Il Terzo polo invece non pone condizioni. Non temete anche voi come Pd e Pdl di pagare un prezzo?
«Il nostro atteggiamento ha una spiegazione politica ancora prima che programmatica. I due grandi partiti non hanno mai messo in discussione il sistema che si era creato perché pur vedendone i limiti hanno sempre cercato di lucrarne i vantaggi. Il Terzo polo invece, e l’Udc prima del Terzo polo, è nato sulla base della denuncia dell’equilibrio politico. Questo governo costringe Pd e Pdl non solo a un sacrificio forte rispetto ai loro elettori ma li obbliga a prendere atto che il vecchio schema non regge».
Quindi dietro le quinte del governo Monti lei sogna un nuovo assetto?
«Questo governo è destinato inevitabilmente a modificare la tipologia di sistema che abbiamo costruito. Tendo a vedere il bicchiere mezzo pieno e non credo che Pd e Pdl siano spaventati: hanno dimostrato coraggio. Il Pdl ha avuto la capacità di capire che la sua agonia coincideva con la tomba per l’Italia. Il Pd aveva la vittoria in tasca e ci ha rinunciato. Quando sento Di Pietro usare toni da campagna elettorale penso che Bersani sia stato particolarmente ardimentoso».
Sembrano complimenti ma suonano come un epitaffio.
«Assolutamente no. Loro sono i partiti di maggioranza, loro possono contendersi la guida del Paese. Sta a loro decidere se vogliono creare come in Germania schieramenti alternativi oppure guardarsi indietro».
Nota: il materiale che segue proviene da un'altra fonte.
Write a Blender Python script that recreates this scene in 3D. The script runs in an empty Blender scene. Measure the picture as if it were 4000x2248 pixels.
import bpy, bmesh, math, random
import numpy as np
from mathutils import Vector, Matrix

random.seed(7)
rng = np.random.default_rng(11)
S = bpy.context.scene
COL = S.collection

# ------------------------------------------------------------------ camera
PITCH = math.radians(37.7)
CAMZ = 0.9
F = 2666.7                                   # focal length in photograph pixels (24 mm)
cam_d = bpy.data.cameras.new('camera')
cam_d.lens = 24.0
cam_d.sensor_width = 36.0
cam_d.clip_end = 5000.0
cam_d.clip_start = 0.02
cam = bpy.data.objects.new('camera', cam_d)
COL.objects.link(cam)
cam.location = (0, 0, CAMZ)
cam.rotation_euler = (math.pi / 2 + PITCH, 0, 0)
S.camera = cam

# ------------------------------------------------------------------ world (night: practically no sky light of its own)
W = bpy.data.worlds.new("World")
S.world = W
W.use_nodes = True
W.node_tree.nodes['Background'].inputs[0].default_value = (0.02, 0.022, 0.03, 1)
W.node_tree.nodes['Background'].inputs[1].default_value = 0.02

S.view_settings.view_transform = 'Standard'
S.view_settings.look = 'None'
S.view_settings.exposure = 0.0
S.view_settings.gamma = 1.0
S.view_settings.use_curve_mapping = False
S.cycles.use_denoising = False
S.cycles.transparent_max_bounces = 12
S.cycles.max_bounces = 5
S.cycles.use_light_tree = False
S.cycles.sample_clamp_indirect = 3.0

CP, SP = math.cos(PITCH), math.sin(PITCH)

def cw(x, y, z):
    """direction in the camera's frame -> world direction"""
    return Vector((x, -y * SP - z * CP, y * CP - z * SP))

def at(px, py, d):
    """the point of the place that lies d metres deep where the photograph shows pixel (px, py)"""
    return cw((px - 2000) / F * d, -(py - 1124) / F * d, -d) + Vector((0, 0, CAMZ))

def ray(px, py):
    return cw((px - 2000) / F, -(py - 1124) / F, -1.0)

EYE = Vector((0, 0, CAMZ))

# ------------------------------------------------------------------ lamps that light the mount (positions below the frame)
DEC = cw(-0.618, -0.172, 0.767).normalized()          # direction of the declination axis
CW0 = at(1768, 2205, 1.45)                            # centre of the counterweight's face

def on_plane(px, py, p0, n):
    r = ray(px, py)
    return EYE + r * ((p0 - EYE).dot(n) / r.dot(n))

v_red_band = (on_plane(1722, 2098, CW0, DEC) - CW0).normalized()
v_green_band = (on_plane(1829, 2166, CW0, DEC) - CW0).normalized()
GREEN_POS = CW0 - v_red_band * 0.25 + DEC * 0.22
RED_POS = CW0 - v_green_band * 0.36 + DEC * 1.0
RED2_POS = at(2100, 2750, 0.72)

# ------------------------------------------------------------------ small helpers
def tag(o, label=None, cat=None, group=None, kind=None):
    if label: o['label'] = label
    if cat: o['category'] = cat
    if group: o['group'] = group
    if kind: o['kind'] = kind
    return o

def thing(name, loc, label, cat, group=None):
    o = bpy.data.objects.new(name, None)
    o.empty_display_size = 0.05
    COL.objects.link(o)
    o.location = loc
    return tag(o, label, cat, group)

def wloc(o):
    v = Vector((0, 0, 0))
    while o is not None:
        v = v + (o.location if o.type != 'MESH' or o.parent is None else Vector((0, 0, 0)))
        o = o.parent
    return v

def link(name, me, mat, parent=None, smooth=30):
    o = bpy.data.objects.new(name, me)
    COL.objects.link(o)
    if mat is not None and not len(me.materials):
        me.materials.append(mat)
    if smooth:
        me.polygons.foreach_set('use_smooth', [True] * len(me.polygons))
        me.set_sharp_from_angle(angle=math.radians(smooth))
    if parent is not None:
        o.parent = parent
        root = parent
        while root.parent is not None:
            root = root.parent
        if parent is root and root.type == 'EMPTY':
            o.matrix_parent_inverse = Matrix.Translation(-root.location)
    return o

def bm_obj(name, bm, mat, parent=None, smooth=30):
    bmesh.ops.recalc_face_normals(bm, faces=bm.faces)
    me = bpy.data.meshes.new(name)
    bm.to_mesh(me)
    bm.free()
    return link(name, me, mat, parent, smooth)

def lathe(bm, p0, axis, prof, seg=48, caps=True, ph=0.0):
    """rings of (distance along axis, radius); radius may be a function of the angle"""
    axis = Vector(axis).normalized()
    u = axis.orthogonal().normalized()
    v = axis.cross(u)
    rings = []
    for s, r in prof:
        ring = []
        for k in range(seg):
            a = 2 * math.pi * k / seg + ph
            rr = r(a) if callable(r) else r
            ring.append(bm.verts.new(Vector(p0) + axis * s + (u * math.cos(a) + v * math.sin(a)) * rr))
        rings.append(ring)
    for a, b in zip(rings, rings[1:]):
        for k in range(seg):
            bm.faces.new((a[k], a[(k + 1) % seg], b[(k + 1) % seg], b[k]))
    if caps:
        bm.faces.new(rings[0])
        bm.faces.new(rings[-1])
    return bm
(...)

Berlusconi rilancia le riforme. Quante volte abbiamo già sentito questo ritornello?
«Lo voglio prendere in parola. Perché mette il dito nella piaga. O la politica dimostra di avere una capacità di guida nella riforma di se stessa o scompare. Il governo tecnico lavora su un binario molto importante che è quello delle misure economiche e sociali. Noi dobbiamo lavorare alla nostra autoriforma. I titoli sono sempre gli stessi, da anni: riduzione del numero dei parlamentari, superamento del bicameralismo, una legge elettorale che apra alla concorrenza tra le forze politiche: parliamo tanto di liberalizzazioni, ma il mercato non vale solo per le farmacie o i taxi. Ci metto anche la giustizia. È un’assoluta emergenza italiana ed è a costo zero. Non dobbiamo perdere tempo, a cominciare dal tema delle intercettazioni. Bisogna agire senza intenti punitivi nei confronti della magistratura ma anche senza complessi. Se i problemi esistono, è compito della politica affrontarli».
Come si fanno le riforme? Bicamerale, tavolo dei leader?
«Quale tavolo migliore del Parlamento? Basta quello. I leader si sentono di continuo, i capigruppo lavorano tutti i giorni. Non c’è bisogno di altri strumenti».
Anche la fase due sembra una formula vecchia.
«Monti è chiamato a una prova con se stesso. Le idee chiare ce l’ha. Certo, un conto è scriverle in un saggio, un conto è applicarle al governo. Occorre il rilancio degli investimenti, misure per la produttività e la crescita, una severa lotta all’evasione fiscale. Un’altra manovra no. Non la reggerebbe il Paese. Servono le riforme. Un nuovo intervento sui conti avrebbe sì un carattere recessivo».
Con il governo Monti dobbiamo attenderci un risveglio dei cattolici in politica?
«Non possiamo più pensare a un mondo cattolico subalterno a chi disegna la politica. È una sfida per tutti e una ricchezza che nessuno deve strumentalizzare. Non bisogna aver paura delle novità . In questa fase emergeranno nuovi protagonisti, anche cattolici. E penso che nessuno possa interdire dall’impegno politico chi oggi si è dimesso dai suoi impegni professionali per servire lo Stato».
Da Passera a Riccardi, aumenterà la concorrenza anche per lei.
«Per anni mi è stato spiegato che dovevo avere paura per il mio futuro. Penso di aver risposto con i fatti. La paura ce l’hanno gli altri e non io che ho resistito all’opposizione con il centrosinistra e il centrodestra. E oggi ho fatto di tutto perché nascesse questo governo, senza pensare certo ai miei tornaconti personali».